At its core, fluffy carbon accounting isn’t a technology problem, or even an accountability problem, it’s an education problem, Jess says.

“There are standards, guidelines and frameworks being developed left, right and centre. But if you go and talk to the people that would traditionally do the accounting — the CFOs, the accountants, the other advisers — and you press them on how they would incorporate emissions data into the financials to influence decision-making, they’ll likely have a very surface-level understanding,” Jess explains.

As a result, companies send out surveys without knowing what data they need or what questions to ask.

Often, large organisations will send out an Excel form or CDP questionnaire to 1,000 suppliers or more, Jess says, one of three things will happen:

  • The response rates will be terribly low;
  • They'll be overwhelmed with inbounds asking for help and clarification; or
  • The questionnaire will be meaningless, asking yes-or-no questions such as ‘do you have a net-zero target?’, while ignoring the fact that net-zero targets are meaningless without baseline data or allocated resources.

It’s overwhelming and disheartening for the people sending and receiving the survey, and, as a result, most companies don’t bother, using industry averages instead.

Theoretically, people understand carbon accounting, but practically, there’s a massive skills gap, Jess explains, which is why Sumday is both an education company and a technology platform.

“We have an extensive online academy to train people up in the specifics of carbon accounting so they can embed this within normal business practices,” Lindsay says. “Education is critical.”

“We don’t talk at a high level about ‘what ESG is’ or ‘what carbon is’. We teach people how to do carbon accounting for a client or organisation in a way that aligns with global standards,” Jess adds.

“People get to the end and ask: ‘Why has no one explained that like this before?’”

Using technology to enable scale

In addition to offering carbon accounting courses, Sumday has a technology platform that supports big and small companies alike in collecting, calculating and sharing emissions data.

“Collecting information needs to be relatively frictionless," Lindsay says.

Practically, this means when a large organisation asks for data, every question is accompanied by a guide and free support. Through the process, suppliers can learn why they’re being asked each question, what the broader context is, and what information they’d typically need to answer each question.

In this way, Sumday helps suppliers to get value out of the process too, supporting them to collect their data once, and share it multiple times.

A sample carbon ledger from the Sumday platform. Credit: supplied.

Sumday’s long-term goal is to create a run-on effect.

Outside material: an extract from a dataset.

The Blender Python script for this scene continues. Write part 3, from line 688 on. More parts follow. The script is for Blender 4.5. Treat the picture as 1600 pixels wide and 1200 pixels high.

“If their existing accountant can do this work, if it’s affordable, if their customers are continuously asking for it, then this becomes normal,” Jess says.

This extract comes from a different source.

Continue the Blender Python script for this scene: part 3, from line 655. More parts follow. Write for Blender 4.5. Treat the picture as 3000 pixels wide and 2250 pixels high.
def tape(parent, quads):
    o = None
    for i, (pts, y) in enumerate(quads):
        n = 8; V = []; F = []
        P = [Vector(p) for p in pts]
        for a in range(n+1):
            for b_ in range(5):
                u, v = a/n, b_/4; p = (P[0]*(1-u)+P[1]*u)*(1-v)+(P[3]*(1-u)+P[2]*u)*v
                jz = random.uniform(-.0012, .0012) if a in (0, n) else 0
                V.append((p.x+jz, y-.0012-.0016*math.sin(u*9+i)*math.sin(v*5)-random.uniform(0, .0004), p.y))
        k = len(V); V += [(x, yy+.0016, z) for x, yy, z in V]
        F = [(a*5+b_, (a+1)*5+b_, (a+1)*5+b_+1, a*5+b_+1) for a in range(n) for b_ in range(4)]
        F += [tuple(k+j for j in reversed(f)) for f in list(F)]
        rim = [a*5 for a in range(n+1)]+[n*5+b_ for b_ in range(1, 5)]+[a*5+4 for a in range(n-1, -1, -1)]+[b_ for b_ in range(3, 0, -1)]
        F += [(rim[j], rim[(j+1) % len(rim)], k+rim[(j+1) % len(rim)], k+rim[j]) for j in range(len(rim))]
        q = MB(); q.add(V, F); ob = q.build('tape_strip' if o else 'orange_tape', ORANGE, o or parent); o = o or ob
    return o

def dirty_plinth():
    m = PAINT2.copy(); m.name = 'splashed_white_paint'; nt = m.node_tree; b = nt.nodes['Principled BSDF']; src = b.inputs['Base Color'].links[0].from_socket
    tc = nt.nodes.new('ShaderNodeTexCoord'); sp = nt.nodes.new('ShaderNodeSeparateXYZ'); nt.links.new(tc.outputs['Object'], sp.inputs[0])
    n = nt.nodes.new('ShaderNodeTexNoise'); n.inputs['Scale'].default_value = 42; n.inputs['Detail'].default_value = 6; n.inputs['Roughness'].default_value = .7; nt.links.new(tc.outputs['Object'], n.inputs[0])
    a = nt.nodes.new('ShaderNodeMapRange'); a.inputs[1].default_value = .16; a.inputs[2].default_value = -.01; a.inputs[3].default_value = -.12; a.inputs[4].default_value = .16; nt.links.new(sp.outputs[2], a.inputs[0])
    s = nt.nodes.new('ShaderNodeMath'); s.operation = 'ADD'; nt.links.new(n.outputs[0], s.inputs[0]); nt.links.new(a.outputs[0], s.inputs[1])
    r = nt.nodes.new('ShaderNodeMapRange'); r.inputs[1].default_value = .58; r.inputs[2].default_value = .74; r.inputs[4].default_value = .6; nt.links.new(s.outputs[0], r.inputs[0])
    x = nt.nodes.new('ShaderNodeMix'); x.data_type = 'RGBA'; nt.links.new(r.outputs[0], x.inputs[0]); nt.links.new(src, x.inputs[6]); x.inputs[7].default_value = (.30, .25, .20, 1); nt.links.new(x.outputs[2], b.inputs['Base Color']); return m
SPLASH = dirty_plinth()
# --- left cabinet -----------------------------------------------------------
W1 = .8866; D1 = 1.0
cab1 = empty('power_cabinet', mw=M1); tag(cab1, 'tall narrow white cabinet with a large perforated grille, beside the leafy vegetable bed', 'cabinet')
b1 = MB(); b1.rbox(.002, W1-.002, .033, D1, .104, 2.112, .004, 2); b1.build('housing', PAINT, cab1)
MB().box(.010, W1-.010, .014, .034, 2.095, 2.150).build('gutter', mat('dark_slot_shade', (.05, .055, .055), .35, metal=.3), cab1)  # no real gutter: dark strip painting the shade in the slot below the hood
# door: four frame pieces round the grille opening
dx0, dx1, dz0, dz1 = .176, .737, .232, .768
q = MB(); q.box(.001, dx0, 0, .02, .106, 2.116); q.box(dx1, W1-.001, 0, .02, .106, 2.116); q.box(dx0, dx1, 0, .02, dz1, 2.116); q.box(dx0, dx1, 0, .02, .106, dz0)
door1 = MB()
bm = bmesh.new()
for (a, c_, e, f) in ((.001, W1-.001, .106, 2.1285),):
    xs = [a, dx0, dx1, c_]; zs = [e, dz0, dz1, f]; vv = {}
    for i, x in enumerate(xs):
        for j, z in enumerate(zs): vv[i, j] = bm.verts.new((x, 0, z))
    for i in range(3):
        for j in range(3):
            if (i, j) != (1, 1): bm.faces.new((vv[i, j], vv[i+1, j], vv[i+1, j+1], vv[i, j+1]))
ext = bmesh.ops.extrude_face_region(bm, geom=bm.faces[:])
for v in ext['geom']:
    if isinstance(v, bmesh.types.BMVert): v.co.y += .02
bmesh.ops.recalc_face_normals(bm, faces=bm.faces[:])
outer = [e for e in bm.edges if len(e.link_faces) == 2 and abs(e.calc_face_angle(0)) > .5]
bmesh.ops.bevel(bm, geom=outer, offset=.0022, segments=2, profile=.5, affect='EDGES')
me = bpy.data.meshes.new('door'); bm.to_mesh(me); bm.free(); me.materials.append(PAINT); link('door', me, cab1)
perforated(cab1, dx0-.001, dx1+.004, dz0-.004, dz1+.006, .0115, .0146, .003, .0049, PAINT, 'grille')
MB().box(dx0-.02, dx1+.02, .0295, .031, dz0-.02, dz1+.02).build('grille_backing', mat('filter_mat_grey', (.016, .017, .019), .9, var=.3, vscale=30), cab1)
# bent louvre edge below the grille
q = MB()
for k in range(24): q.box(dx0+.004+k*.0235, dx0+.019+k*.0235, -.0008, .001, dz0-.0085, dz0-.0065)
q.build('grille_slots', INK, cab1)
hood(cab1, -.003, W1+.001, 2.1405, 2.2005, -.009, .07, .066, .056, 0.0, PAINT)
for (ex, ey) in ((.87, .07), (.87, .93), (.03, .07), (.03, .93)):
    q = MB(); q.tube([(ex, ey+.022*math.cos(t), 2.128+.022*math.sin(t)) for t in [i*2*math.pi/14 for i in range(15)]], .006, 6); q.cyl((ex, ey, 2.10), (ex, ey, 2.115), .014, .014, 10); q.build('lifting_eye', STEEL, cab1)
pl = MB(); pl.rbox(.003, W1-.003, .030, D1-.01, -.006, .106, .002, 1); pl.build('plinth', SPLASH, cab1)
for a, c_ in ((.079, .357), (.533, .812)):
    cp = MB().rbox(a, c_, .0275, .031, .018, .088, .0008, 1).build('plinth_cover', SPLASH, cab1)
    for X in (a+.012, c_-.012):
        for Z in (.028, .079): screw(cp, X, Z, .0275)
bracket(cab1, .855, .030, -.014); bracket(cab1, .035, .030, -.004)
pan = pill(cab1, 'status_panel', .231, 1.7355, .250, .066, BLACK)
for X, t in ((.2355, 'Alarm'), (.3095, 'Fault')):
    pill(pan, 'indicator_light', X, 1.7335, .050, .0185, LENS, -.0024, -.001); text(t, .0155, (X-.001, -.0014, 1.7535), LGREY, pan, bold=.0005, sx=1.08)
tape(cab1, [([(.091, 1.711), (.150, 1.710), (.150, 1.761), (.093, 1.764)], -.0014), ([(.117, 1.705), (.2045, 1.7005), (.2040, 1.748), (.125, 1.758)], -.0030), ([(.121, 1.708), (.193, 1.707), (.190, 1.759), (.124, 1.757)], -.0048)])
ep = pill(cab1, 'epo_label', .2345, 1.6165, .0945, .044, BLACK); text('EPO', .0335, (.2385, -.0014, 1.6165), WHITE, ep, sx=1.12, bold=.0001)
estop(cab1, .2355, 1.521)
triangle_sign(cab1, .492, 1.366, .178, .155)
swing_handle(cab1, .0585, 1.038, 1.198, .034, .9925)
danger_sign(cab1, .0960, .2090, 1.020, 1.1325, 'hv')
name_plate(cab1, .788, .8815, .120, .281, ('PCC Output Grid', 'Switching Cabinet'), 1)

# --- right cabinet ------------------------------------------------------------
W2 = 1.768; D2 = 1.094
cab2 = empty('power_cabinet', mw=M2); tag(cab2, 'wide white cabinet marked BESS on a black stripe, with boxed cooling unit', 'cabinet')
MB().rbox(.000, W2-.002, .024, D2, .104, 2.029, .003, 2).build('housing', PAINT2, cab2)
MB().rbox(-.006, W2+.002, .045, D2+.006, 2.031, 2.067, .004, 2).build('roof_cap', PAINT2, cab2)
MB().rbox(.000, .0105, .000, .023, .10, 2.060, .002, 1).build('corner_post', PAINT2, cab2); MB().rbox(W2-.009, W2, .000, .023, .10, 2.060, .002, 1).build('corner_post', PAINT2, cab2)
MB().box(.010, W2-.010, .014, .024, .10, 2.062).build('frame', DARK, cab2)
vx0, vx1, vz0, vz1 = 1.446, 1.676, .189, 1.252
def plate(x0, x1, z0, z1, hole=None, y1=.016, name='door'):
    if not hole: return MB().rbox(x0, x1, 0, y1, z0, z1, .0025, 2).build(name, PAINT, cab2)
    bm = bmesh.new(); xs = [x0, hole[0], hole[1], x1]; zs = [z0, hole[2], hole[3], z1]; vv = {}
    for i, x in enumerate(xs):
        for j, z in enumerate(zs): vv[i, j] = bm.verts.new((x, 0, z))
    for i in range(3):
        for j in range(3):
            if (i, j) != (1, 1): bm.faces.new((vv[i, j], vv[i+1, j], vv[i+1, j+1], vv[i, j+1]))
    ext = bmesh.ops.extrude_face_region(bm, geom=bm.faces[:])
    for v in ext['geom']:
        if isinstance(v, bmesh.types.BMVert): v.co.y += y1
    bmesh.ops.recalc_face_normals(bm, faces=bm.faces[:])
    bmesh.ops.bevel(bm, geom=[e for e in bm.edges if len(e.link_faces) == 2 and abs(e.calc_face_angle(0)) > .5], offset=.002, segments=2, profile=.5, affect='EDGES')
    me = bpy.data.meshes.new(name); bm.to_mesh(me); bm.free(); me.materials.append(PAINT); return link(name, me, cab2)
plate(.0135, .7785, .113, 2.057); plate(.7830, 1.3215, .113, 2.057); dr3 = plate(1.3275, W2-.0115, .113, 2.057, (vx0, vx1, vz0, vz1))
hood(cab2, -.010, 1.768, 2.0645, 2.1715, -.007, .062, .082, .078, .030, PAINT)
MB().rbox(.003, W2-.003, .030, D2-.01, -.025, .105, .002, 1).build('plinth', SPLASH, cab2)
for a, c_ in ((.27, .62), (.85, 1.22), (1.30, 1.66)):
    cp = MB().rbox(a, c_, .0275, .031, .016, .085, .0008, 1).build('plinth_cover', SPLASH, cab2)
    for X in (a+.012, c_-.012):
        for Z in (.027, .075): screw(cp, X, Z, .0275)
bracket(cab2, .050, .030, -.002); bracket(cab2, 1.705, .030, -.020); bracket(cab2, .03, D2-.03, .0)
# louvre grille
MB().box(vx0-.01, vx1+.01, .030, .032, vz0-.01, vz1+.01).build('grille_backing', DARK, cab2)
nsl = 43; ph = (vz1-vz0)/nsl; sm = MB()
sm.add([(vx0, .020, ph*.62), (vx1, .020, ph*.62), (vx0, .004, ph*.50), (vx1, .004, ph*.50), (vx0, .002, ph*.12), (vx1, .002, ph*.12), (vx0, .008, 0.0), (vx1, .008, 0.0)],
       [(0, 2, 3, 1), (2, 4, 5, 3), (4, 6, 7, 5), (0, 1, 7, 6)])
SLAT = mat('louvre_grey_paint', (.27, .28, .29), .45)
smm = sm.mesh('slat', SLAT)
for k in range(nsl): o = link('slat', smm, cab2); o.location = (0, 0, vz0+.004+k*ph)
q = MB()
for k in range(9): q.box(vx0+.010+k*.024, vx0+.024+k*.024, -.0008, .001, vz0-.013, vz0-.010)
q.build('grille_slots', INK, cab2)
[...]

“If it becomes normal, and companies are willing to share this data with their customers and potentially the world, over time, you start to have a global database of actuals, rather than averages.”

And if it becomes normal, then we will see true change, Jess says.

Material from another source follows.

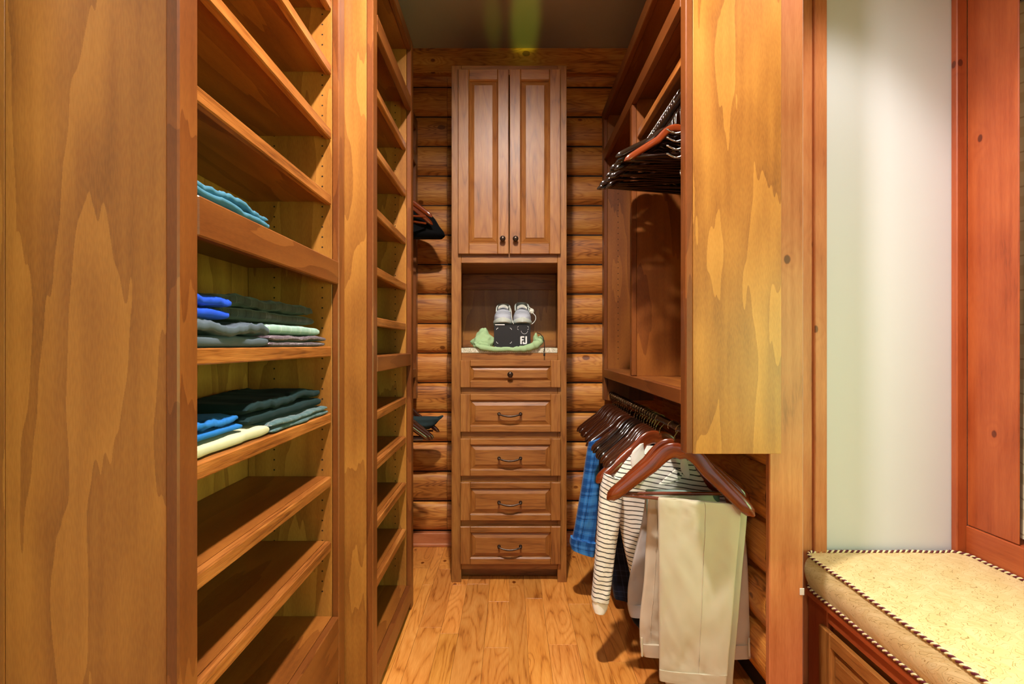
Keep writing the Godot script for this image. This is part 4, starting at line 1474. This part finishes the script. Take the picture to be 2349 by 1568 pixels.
	cloth_part("sleeve", st, M.stripe, rows_at(1.865, 0.055, [[1385, 1084, 1424, 1098], [1377, 1120, 1426, 1140, 0, 0, 0.06], [1372, 1190, 1420, 1200, 0, 0, 0.065], [1367, 1260, 1410, 1265, 0, 0, 0.06], [1361, 1330, 1402, 1335], [1357, 1372, 1396, 1378]]), 0.009, 12, 0.002, 0.006)
	cloth_part("cuff", st, M.white_cloth, rows_at(1.865, 0.045, [[1358, 1372, 1395, 1378], [1359, 1390, 1392, 1394], [1362, 1400, 1386, 1404]]), 0.003, 13)
	cloth_part("collar", st, M.white_cloth, rows_at(1.845, 0.012, [[1468, 1018, 1476, 1016], [1452, 1034, 1477, 1032], [1447, 1050, 1480, 1048], [1448, 1066, 1478, 1058], [1452, 1079, 1462, 1072]]), 0.004, 14)
	cloth_part("collar", st, M.white_cloth, rows_at(1.90, 0.02, [[1484, 1022, 1516, 1024], [1478, 1034, 1512, 1036], [1474, 1046, 1506, 1048]]), 0.002, 15)
	cloth_part("collar", st, M.white_cloth, rows_at(1.835, 0.012, [[1562, 1048, 1574, 1050], [1561, 1066, 1579, 1068], [1563, 1080, 1582, 1088], [1570, 1090, 1580, 1098]]), 0.003, 16)
	var pk := cloth_part("placket", st, M.stripe, rows_at(1.84, 0.01, [[1551, 1074, 1562, 1078], [1537, 1086, 1563, 1094], [1522, 1100, 1548, 1104], [1511, 1110, 1522, 1112]]), 0.003, 17)
	var mb := newmb(M.button, 0.0)
	mb.lathe(at(1556, 1087, 1.833), [[0.0055, 0.0], [0.0055, 0.002], [0.004, 0.003], [0.0, 0.0025]], Vector3(0, 0, 1), 12)
	obj("button", mb, M.button, pk)
	# trousers over the bars, from the back to the front
	var t := thing("grey_trousers", Vector3(0.55, ry - 0.23, -1.83), "pale lilac grey trousers between the striped shirt and beige trousers", "trousers", "trousers folded over hanger bars")
	cloth_part("legs", t, M.grey_cloth, rows_at(1.82, 0.03, [[1481, 1124, 1645, 1130, 0, 0, 0.02], [1480, 1140, 1645, 1146], [1474, 1185, 1642, 1185], [1461, 1245, 1636, 1245], [1446, 1312, 1632, 1320], [1440, 1350, 1630, 1360], [1440, 1388, 1628, 1395]]), 0.014, 21, 0.005)
	cloth_part("waistband", t, M.grey_cloth, rows_at(1.82, 0.04, [[1439, 1383, 1628, 1388], [1441, 1398, 1628, 1403], [1445, 1412, 1628, 1416]]), 0.003, 22)
	cloth_part("lining", t, M.navy_plaid, rows_at(1.84, 0.03, [[1445, 1408, 1600, 1408], [1452, 1424, 1600, 1424], [1466, 1440, 1600, 1440]]), 0.004, 23)
	var tt := thing("teal_trousers", Vector3(0.55, ry - 0.2, -1.79), "rolled top of teal grey trousers under the striped shirt placket", "trousers", "trousers folded over hanger bars")
	cloth_part("legs", tt, M.teal_cloth, rows_at(1.79, 0.034, [[1482, 1122, 1648, 1128, 0, 0, 0.015], [1480, 1130, 1650, 1136], [1481, 1142, 1650, 1148], [1484, 1180, 1648, 1190]]), 0.004, 25)
	var kb := thing("beige_trousers", Vector3(0.55, ry - 0.24, -1.74), "beige trousers with waistband hanging down, behind the frontmost khaki pair", "trousers", "trousers folded over hanger bars")
	cloth_part("legs", kb, M.beige, rows_at(1.745, 0.03, [[1488, 1138, 1634, 1133, 0, 0, 0.02], [1486, 1152, 1644, 1150], [1485, 1185, 1694, 1180], [1482, 1240, 1710, 1235], [1477, 1330, 1716, 1330], [1468, 1410, 1719, 1420], [1467, 1450, 1720, 1460], [1469, 1480, 1721, 1484]]), 0.013, 31, 0.004)
	seam(kb, M.beige, 36, 0.0011)
	cloth_part("waistband", kb, M.beige, rows_at(1.745, 0.042, [[1468, 1473, 1722, 1474], [1470, 1488, 1722, 1490], [1475, 1502, 1722, 1506]]), 0.003, 32)
	mb = newmb(M.beige, 0.0)
	for px in [1718.0, 1472.0]:
		mb.tube(PackedVector3Array([at(px, 1462, 1.715), at(px, 1480, 1.712), at(px + 1.0, 1504, 1.712)]), 0.004, 6)
	obj("belt_loops", mb, M.beige, kb)
	var kf := thing("khaki_trousers", Vector3(0.55, ry - 0.24, -1.65), "frontmost khaki trousers with sharp creases over a cherry hanger's bar", "trousers", "trousers folded over hanger bars")
	cloth_part("leg", kf, M.khaki, rows_at(1.64, 0.022, [[1511, 1140, 1692, 1156, 0.03, -0.02, 0.014], [1509, 1150, 1699, 1168, 0.03, -0.02], [1510, 1200, 1697, 1215, 0.03, -0.02], [1510, 1290, 1689, 1300, 0.03, -0.02], [1511, 1400, 1681, 1408, 0.03, -0.02], [1512, 1500, 1672, 1505, 0.03, -0.02], [1512, 1538, 1669, 1548, 0.03, -0.02]]), 0.009, 41, 0.002)
	seam(kf, M.khaki, 11, 0.0011)
	cloth_part("hem", kf, M.khaki, rows_at(1.638, 0.024, [[1512, 1534, 1669, 1546, 0.03, -0.02], [1512, 1550, 1667, 1562, 0.03, -0.02], [1513, 1559, 1665, 1576, 0.03, -0.02]]), 0.004, 42)
	cloth_part("leg", kf, M.khaki, rows_at(1.675, 0.022, [[1530, 1142, 1706, 1160, 0.03, -0.02, 0.014], [1528, 1155, 1713, 1174, 0.03, -0.02], [1526, 1200, 1711, 1215, 0.03, -0.02], [1526, 1300, 1702, 1310, 0.03, -0.02], [1526, 1400, 1694, 1410, 0.03, -0.02], [1526, 1500, 1685, 1510, 0.03, -0.02], [1526, 1565, 1679, 1590, 0.03, -0.02]]), 0.01, 45, 0.003)
func upper_rail() -> void:
	var ry := 2.02
	var rx := 0.56
	var r2 := RandomNumberGenerator.new()
	r2.seed = 31
	var proto := make_hanger("trouser_hanger", 0.198, 0.098, 0.088, M.hanger_dark, M.chrome, {"height": 0.013, "flare": 0.0075, "forward": 0.012, "power": 1.05, "bar": 0.185, "bar_half": 0.165})
	for k in 18:
		var h := proto if k == 0 else again(proto)
		h.position = Vector3(rx, ry, -(1.685 + k * 0.0235))
		h.rotation_degrees = Vector3(0, r2.randf_range(-2.0, 4.0), r2.randf_range(-4.0, 4.0))
		tag(h, "glossy dark hanger on the right upper rail, %s from the near end" % ordinal(k) if k else "reddish wooden hanger, nearest of the row on the right upper rail", "hanger", "hangers on the upper rail")
	for ch in proto.get_children():
		if ch.name.begins_with("shoulder"): ch.set_surface_override_material(0, M.hanger_cherry)
	# a chrome rack of paired prongs that hangs before them
	var t := thing("tiered_hanger", Vector3(rx, ry, -1.652), "chrome hanger with four tiers of paired prongs, before the dark hangers", "hanger")
	var mb := newmb(M.chrome, 0.0)
	var hk := PackedVector3Array()
	for q in [[0.0, -0.14], [0.0, -0.044], [0.016, -0.018], [0.0195, -0.003], [0.0135, 0.0095], [0.0, 0.0147], [-0.0135, 0.0095], [-0.0195, -0.003]]:
		hk.append(Vector3(rx + q[0], ry + q[1], -1.652))
	mb.tube(curve(hk, 3), 0.0018, 6)
	obj("hook", mb, M.chrome, t)
	mb = newmb(M.chrome, 0.0)
	mb.tube(curve(PackedVector3Array([Vector3(rx, ry - 0.13, -1.652), Vector3(rx, ry - 0.24, -1.652), Vector3(rx, ry - 0.262, -1.652), Vector3(rx - 0.005, ry - 0.27, -1.65), Vector3(rx - 0.009, ry - 0.262, -1.648), Vector3(rx - 0.009, ry - 0.252, -1.648)]), 3), 0.002, 6)
	obj("stem", mb, M.chrome, t)
	for k in 4:
		var y := ry - 0.128 - 0.0265 * k
		for z in [0.0, 1.0]:
			for s in [-1.0, 1.0]:
				mb = newmb(M.chrome, 0.0)
				var w: float = 0.053 - 0.011 * z
				var yy: float = y + 0.008 * z
				mb.tube(curve(PackedVector3Array([Vector3(rx, yy - 0.003, -1.652), Vector3(rx + s * 0.018, yy - 0.006, -1.648 - 0.012 * z), Vector3(rx + s * (w - 0.014), yy, -1.646 - 0.02 * z), Vector3(rx + s * w, yy + 0.008, -1.646 - 0.022 * z)]), 3), 0.0019, 6)
				mb.lathe(Vector3(rx + s * w, yy + 0.008, -1.646 - 0.022 * z), [[0.0, -0.003], [0.0026, -0.002], [0.003, 0.0], [0.0026, 0.002], [0.0, 0.003]], Vector3.UP, 8)
				obj("prong", mb, M.chrome, t)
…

“Conversations about carbon and natural capital accounting often happen in very privileged rooms. But 90% of the companies in the world are small and medium businesses. This means we all miss the chance to hear from different voices that could transform the way things are done,” she says.

“I don't want non-financial accounting to be something that only large organisations or consultancies get to drive or understand. I want this to be as normal as it comes. Because I think when it's normal, you get a ground-up swell, and that’s when real change happens.”

Sounds impossible?

Jess and Lindsay are on a mission to change the way business leaders assess risk and opportunity and make decisions. It’s a huge mission — so huge, in fact, that it would be easy to dismiss it as idealistic or impossible.

This is a trap we all fall into. The world we’re in is the world we know and it’s hard to imagine something different, let alone something better. But things that once seemed impossible can be entrenched just a few generations later.

Take timekeeping, for example.

Today, we take our global system of timekeeping for granted. We have 24 time zones, rippling outward from Greenwich, and a year of 12 months, divided into 52 weeks. But just three generations ago, this idea was both inconceivable and unwanted.

In 1875, American railways recognised 75 different local times, three of which were in Chicago. If a passenger was leaving from Germany, they had to check if departures were using Berlin, Munich, Stuttgart, Karlsruhe, Ludwigshafen or Frankfurt time. It wasn't until 1950 — just 74 years ago — that modern time as we know it was the global standard.

The fact that widespread change requires everyone to alter their behaviour — individuals and businesses alike — isn’t as daunting as it might seem. For centuries, humans have been successfully transforming entire systems and business practices, so, it’s reasonable for Jess and Lindsay to believe that normalising non-financial accounting is well within our reach.